Der verlorenen „gottgefälligen deutschen Ordnung“ glaubten deutsche Protestanten 1933 wieder näher zu kommen. Und so durften in diesem Jahr Hakenkreuzfahnen in den lippischen Kirchen hängen. Die Gleichschaltung vollzog sich scheinbar sogar zum Vorteil der Kirche: Der Trend zum Austritt aus den Gemeinden verkehrte sich 1933 ins Gegenteil. Es gab nachträgliche Massentrauungen von SA-Leuten.
Hitler konnte nach Dohmeiers Einschätzung die politische Nähe zu protestantischen Eliten festigen, indem er eine Reihe von religiösen Erwartungen und Wünschen bediente. Er habe sich selbst als Werkzeug der Vorsehung und damit als religiöse Gestalt betrachtet. Er sei auch religiös überhöht worden, wie zum Beispiel in den Filmen von Leni Riefenstahl.

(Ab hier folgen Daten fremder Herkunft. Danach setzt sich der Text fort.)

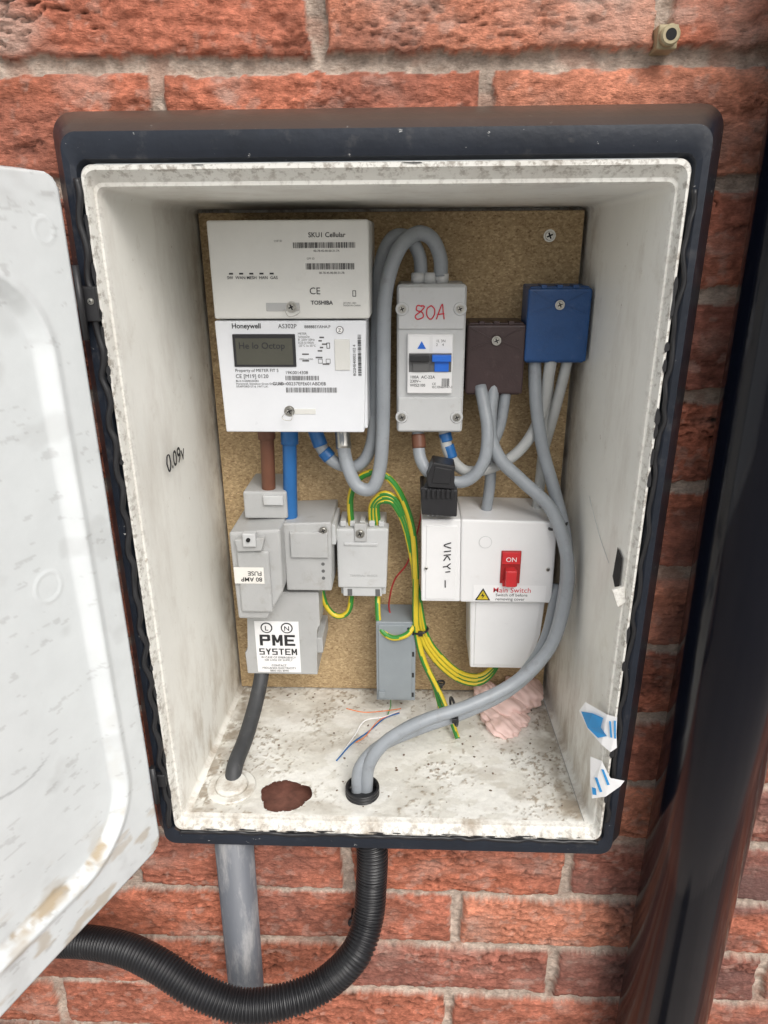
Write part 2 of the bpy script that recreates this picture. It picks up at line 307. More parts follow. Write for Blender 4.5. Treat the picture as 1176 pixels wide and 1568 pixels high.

Kinderbücher ebenso wie Broschüren für Erwachsene bedienten sich einer Sprache, eines Vokabulars, das man aus der Bibel oder aus Predigten kannte, nur dass Hitler zum quasi-religiösen Mittelpunkt dieser Texte geworden war. Dohmeier verlas sogar Ausschnitte aus einem Buch, in dem ernsthaft ein Vergleich zwischen der biblischen Maria und der Mutter Adolf Hitlers gezogen wurde.
Diese religiöse Überhöhung Hitlers habe maßgeblich dazu beigetragen, dass es lange Zeit keine wirkliche Auseinandersetzung der Deutschen mit der NS-Vergangenheit gegeben habe. Dass Richard von Weizsäcker seine berühmte Rede erst 40 Jahre nach Kriegsende hatte halten können, sei nicht zuletzt auch darauf zurückzuführen.